Market Overview: S&P 500 Emini Futures
The S&P 500 Emini markets formed a weekly Emini retest of an all-time high. The bulls want a breakout into new all-time highs followed by a measured move based on the height of the 21-week trading range. The bears want a reversal from a double top (Dec 6 and Jan 24) and a lower high major trend reversal.
S&P 500 Emini Futures
The Weekly S&P 500 Emini Chart
- This week’s Emini candlestick was a bull bar closing near its high with a long tail below.
- Last week, we said that traders would see if the bulls could create follow-through buying breaking into new all-time high territory or if the market would continue to stall around the upper third of the trading range followed by a bear leg instead.
- The bulls got some follow-through buying this week closing above last week’s high.
- They see the market as being in a broad bull channel and want the market to continue sideways to up for months.
- They see the recent move (to Jan 13) as a two-legged pullback and want the market to resume higher from a double bottom bull flag (Nov 4 and Jan 13).
- They see the move to February 3 as a pullback and want at least another sideways to up leg (the first leg being the Jan 13 low to Jan 24 high move). The second leg is currently underway.
- They want a breakout into new all-time highs followed by a measured move based on the height of the 21-week trading range.
- The bears got a two-legged pullback (Jan 13) but the follow-through selling below the 20-week EMA was limited.
- They got another pullback to the 20-week EMA (Feb 3) but couldn’t trade far below it.
- They see the current move as a retest of the prior trend extreme high (Dec 6) and a bull leg within the 21-week trading range.
- They want a reversal from a double top (Dec 6 and Jan 24) and a lower high major trend reversal.
- If the market trades higher, they want a failed breakout above the all-time high followed by a higher major trend reversal.
- The bears need to do more by creating strong bear bars with follow-through selling to show they are back in control.
- Since this week’s candlestick is a bull bar closing near its high, it is a buy signal bar for next week.
- The market may still trade at least a little higher.
- The market remains in a 21-week trading range. The December 6 high could be an area of resistance.
- Traders buying here could be buying near the high of the 21-week trading range, which is not an ideal setup.
- Traders may BLSH (Buy Low, Sell High) within the trading range until there is a breakout from either direction with follow-through buying/selling.
- The buying pressure since the January 13 low is stronger than the selling pressure (all candlesticks have bull bodies).
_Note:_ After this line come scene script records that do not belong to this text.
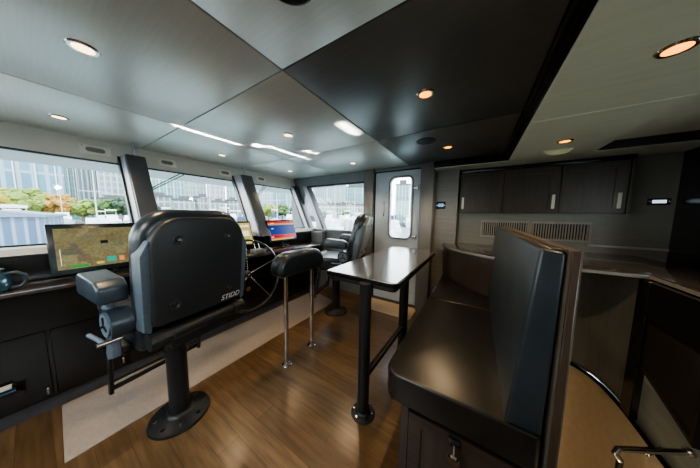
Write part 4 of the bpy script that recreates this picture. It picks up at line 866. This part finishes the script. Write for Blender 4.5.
# ------------------------------------------------------------------ light
w = bpy.data.worlds.new('sky'); bpy.context.scene.world = w; w.use_nodes = True; nt = w.node_tree; bg = nt.nodes['Background']
tc = nt.nodes.new('ShaderNodeTexCoord'); sp = nt.nodes.new('ShaderNodeSeparateXYZ'); nt.links.new(tc.outputs['Generated'], sp.inputs[0])
nt.links.new(ramp(nt, sp.outputs[2], [(.0, (.95, .95, .92)), (.12, (.96, .97, .96)), (.5, (.74, .80, .86)), (1, (.55, .65, .8))]), bg.inputs[0]); bg.inputs[1].default_value = 5.5
s = bpy.data.lights.new('sun', 'SUN'); s.energy = 4; s.angle = R(1); s.color = (1, .95, .86); so = bpy.data.objects.new('sun', s); C.objects.link(so)
so.rotation_euler = Vector((-.35, .45, -.82)).to_track_quat('-Z', 'Y').to_euler()
# soft fill light added behind the camera to brighten the cabin
for loc, e, col, sz in (((-.9, -1.0, 2.08), 14, (1, .95, .9), .6),):
    l = bpy.data.lights.new('cabin_fill_light', 'AREA'); l.energy = e; l.size = sz; l.color = col; lo = bpy.data.objects.new('cabin_fill_light', l); C.objects.link(lo); lo.location = loc
# narrow added lamps imitate sunlight bounced off the console onto the ceiling
for src, dst, sx, sy, e in (((-2.50, .72, .95), (-2.17, .76, 2.12), .035, .95, 1.8), ((-2.5, 1.33, .95), (-2.03, 1.36, 2.12), .07, .10, .5), ((-2.5, 1.72, .95), (-1.93, 1.72, 2.12), .03, .62, .9), ((-2.48, 1.80, .95), (-1.70, 1.80, 2.12), .06, .16, .5), ((-2.3, 1.46, .95), (-.96, 1.49, 2.12), .016, .26, .55)):
    l = bpy.data.lights.new('glint_lamp', 'AREA'); l.shape = 'RECTANGLE'; l.size = sx; l.size_y = sy; l.spread = R(3); l.energy = e; l.color = (1, .97, .9)
    lo = bpy.data.objects.new('glint_lamp', l); C.objects.link(lo); lo.location = src
    z = -(Vector(dst)-Vector(src)).normalized(); yy = Vector((0, 1, 0)); xx = yy.cross(z).normalized(); yy = z.cross(xx)
    lo.matrix_world = Matrix(((xx.x, yy.x, z.x, src[0]), (xx.y, yy.y, z.y, src[1]), (xx.z, yy.z, z.z, src[2]), (0, 0, 0, 1)))
# stairwell lamp
l = bpy.data.lights.new('stair_light', 'POINT'); l.energy = 9; l.color = (1, .88, .68); l.shadow_soft_size = .1; lo = bpy.data.objects.new('stair_light', l); C.objects.link(lo); lo.location = (.6, .9, -.9)

# ------------------------------------------------------------------ camera
cam = bpy.data.cameras.new('camera'); co = bpy.data.objects.new('camera', cam); C.objects.link(co)
yaw, pit, rol, f = 5.61554140e-01, 9.54962705e-02, 1.33225240e-02, 200.733
r = Vector((math.cos(yaw), math.sin(yaw), 0)); fw = Vector((-math.sin(yaw)*math.cos(pit), math.cos(yaw)*math.cos(pit), -math.sin(pit))); u = r.cross(fw)
r2 = r*math.cos(rol)+u*math.sin(rol); u2 = -r*math.sin(rol)+u*math.cos(rol)
mw = Matrix(((r2.x, u2.x, -fw.x, 0), (r2.y, u2.y, -fw.y, 0), (r2.z, u2.z, -fw.z, 1.4), (0, 0, 0, 1))); co.matrix_world = mw
cam.sensor_width = 36; cam.lens = 36*f/700; cam.clip_start = .02; cam.clip_end = 800
bpy.context.scene.camera = co
v = bpy.context.scene.view_settings; v.view_transform = 'AgX'; v.look = 'AgX - Medium High Contrast'; v.exposure = .9
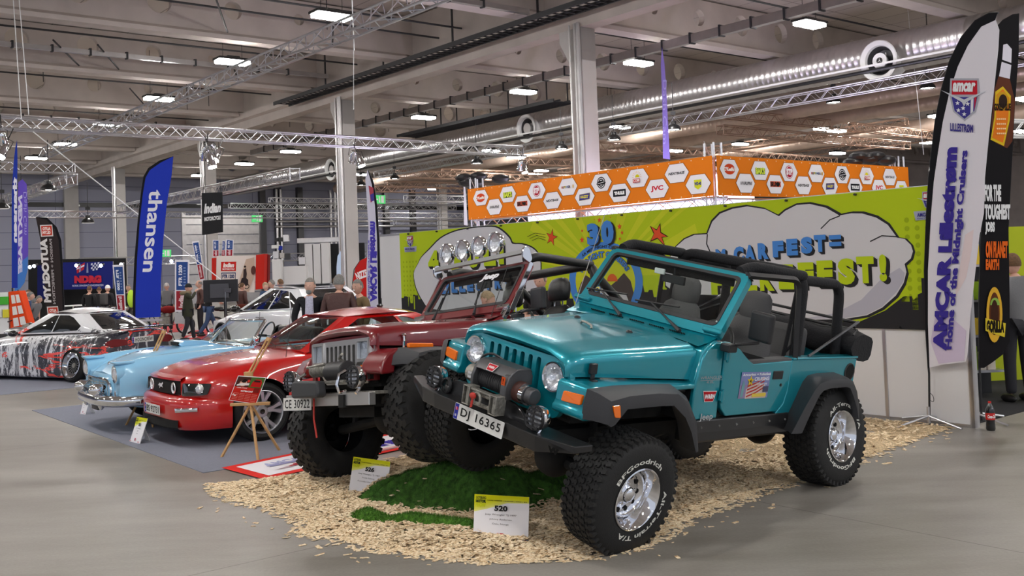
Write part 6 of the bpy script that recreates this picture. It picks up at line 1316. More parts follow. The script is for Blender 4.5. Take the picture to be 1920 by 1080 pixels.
# ================================================================ road cars: lofted bodies
def herm(xs,ys,q):
    xs=np.array(xs,float);ys=np.array(ys,float); d=np.diff(ys)/np.diff(xs); m=np.zeros(len(xs)); m[0]=d[0];m[-1]=d[-1]
    for i in range(1,len(xs)-1): m[i]=0 if d[i-1]*d[i]<=0 else 2*d[i-1]*d[i]/(d[i-1]+d[i])
    out=[]
    for x in np.atleast_1d(q):
        i=min(max(int(np.searchsorted(xs,x))-1,0),len(xs)-2); h=xs[i+1]-xs[i]; t=(x-xs[i])/h
        out.append((2*t**3-3*t*t+1)*ys[i]+(t**3-2*t*t+t)*h*m[i]+(-2*t**3+3*t*t)*ys[i+1]+(t**3-t*t)*h*m[i+1])
    return np.array(out)
def loft(stations,nx=110,nt=34,arches=(),k=None,ycut=.45):
    """stations: [(x,[(y,z)...])] rear to front; returns grid mesh with wheel arches cut"""
    stations=sorted(stations,key=lambda s:s[0]); xs=[s[0] for s in stations]; P=np.array([s[1] for s in stations],float); m=P.shape[1]
    q=np.linspace(xs[0],xs[-1],nx); Y=np.array([herm(xs,P[:,j,0],q) for j in range(m)]).T; Z=np.array([herm(xs,P[:,j,1],q) for j in range(m)]).T
    rows=[]
    for i,x in enumerate(q):
        seg=np.hypot(np.diff(Y[i]),np.diff(Z[i])); c=np.concatenate([[0],np.cumsum(seg)]); 
        if c[-1]<1e-6: rows.append([(x,0,Z[i][0])]*(2*nt-1)); continue
        c=c+np.arange(m)*1e-6; tt=np.linspace(0,c[-1],nt)
        # centripetal smoothing: resample through hermite of arc length
        yy=herm(c,Y[i],tt); zz=herm(c,Z[i],tt); half=[(x,float(a),float(b)) for a,b in zip(yy,zz)]
        rows.append(half[::-1]+[(a,-b,c_) for a,b,c_ in half[1:]])
    V=[p for r in rows for p in r]; n=2*nt-1; V=[list(p) for p in V]; ins=[None]*len(V)
    for i,p in enumerate(V):
        for (ax,az,ar) in arches:
            d=math.hypot(p[0]-ax,p[2]-az)
            if abs(p[1])>ycut and d<ar and p[2]<az+ar: ins[i]=(ax,az,ar,d)
    F=[]
    for i in range(len(rows)-1):
        for j in range(n-1):
            f=(i*n+j,i*n+j+1,(i+1)*n+j+1,(i+1)*n+j)
            if all(ins[a] for a in f): continue
            F.append(f)
    for i,p in enumerate(V):
        if ins[i]:
            ax,az,ar,d=ins[i]
            if d>1e-4: p[0]=ax+(p[0]-ax)*ar/d; p[2]=az+(p[2]-az)*ar/d
    g=MB(); g.add(V,F,k); e=[tuple(p) for p in rows[-1]]; g.poly(e,k); g.poly([tuple(p) for p in rows[0]],k); return g
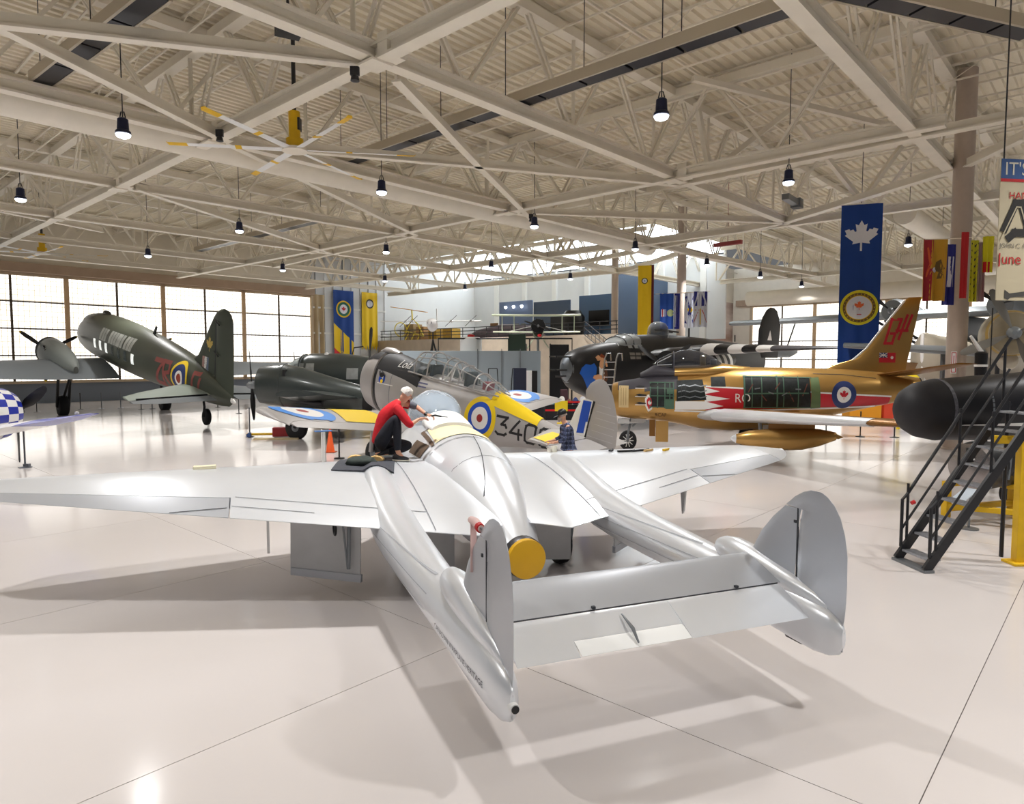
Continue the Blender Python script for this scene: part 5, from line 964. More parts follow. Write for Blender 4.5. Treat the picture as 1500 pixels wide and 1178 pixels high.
RJ.part('nose_wheel', wheel(MB(), (9.0, 0, -.08), .3, .2), M_RUBBER); RJ.part('nose_leg', MB().tube([(9.0, .14, -.08), (9.0, 0, 1.3)], .06, 8), M_GREYST)
# jet engine on a yellow stand under the nose
ec = at_y(1419, 683, 12.4)
en = empty('jet_engine', (ec.x, ec.y, 0), R(18), 'dark jet engine with grey polished cone on its stand under the black nose', 'engine')
Mx = Matrix.Rotation(-pi / 2, 3, 'Y')
MB().lathe([(.44, -.1), (.42, .0), (.05, .12)], 32, Mx, (0, 0, ec.z)).build('intake_cone', mat('polished_cone', (150, 144, 142), .25, .9), en)
MB().lathe([(.44, -.1), (.46, -.2), (.42, -.8), (.36, -1.4), (.3, -2.0)], 28, Mx, (0, 0, ec.z)).build('casing', M_BLACK, en); MB().box((.05, -.08, ec.z + .18), (.3, .14, .34)).build('accessory_box', M_BLACK, en, bevel=.01); MB().box((.05, -.152, ec.z + .15), (.28, .01, .03)).build('strap', M_RWHITE, en)
for k in range(7): MB().tube([(.4 + .15 * k, -.44 + .02 * k, ec.z - .2 + .06 * (k % 3)), (.5 + .15 * k, -.40 + .02 * k, ec.z + .2)], .03, 6).build('pipe', M_DARK if k % 2 else M_GREYST, en)
for k in range(3): MB().tube([(-.1, 0, ec.z - .44), (-1.6, 0, ec.z - .40)], .03, 6) if 0 else None
ys = empty('engine_stand', (ec.x, ec.y, 0), R(18), 'yellow steel stand carrying the dark jet engine beside the steps', 'stand')
for (x, y) in ((.0, .42), (1.75, .42), (1.75, -.62), (0.9, -.62)): MB().box((x, y, (ec.z - .35) / 2), (.12, .12, ec.z - .35) if y > 0 else (.12, .12, ec.z - .35)).build('post', M_YEL, ys, bevel=.008)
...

- If this continues to be the case, we may see a retest of the all-time high followed by a breakout attempt within a few weeks.
- For now, traders will see if the bulls can create more follow-through buying breaking into new all-time territory.
- Or will the market stall around the December 6 high area instead?
The Daily S&P 500 Emini Chart
- The market traded sideways early in the week. Wednesday opened lower but reversed into a bull bar with follow-through buying on Thursday. Friday was a bear doji.
- Last week, we said that traders would see if the bulls could create a retest and a breakout above the all-time high or if the market would stall around the upper third of the 21-week trading range followed by a bear leg testing the January 13 low instead.
- The bulls see the market trading in a broad bull channel and want the move to continue for months. They want an endless pullback bull trend.
- They see the recent sideways trading as a pullback forming a double-bottom bull flag (Jan 27 and Feb 3) or a wedge bull flag (Jan 27, Feb 3 and Feb 12).
- They want a retest of the all-time high (Dec 6) followed by a breakout and trend resumption.
- If the market trades lower, they want the 20-day EMA to act as support.
- The bears want a reversal from a lower high major trend reversal and a double top (Dec 6 and Jan 24).
- They see the market as being in a 21-week trading range. They hope to get a bear leg to retest the January 13 low followed by a breakout below.
- They want the December 6 high area to act as resistance.
- If the market trades higher, they want a failed breakout above the all-time high (Dec 6) and a reversal from a higher high major trend reversal.
- So far, the market is trading in a 21-week trading range.
- The buying pressure since the January 13 low is stronger (consecutive bull bars) compared with the weaker selling pressure (bear bars with limited follow-through selling).
- If the market remains sideways with limited follow-through selling, the odds will swing in favor of a breakout attempt above the all-time high within a few weeks.
- For now, the market could still trade slightly higher.
- Traders will see if the bulls can create a retest and a breakout above the all-time high.
- Or will the market stall around the upper third of the 21-week trading range instead?
- The bears must do more to convince traders they are back in control. They have not yet been able to do so.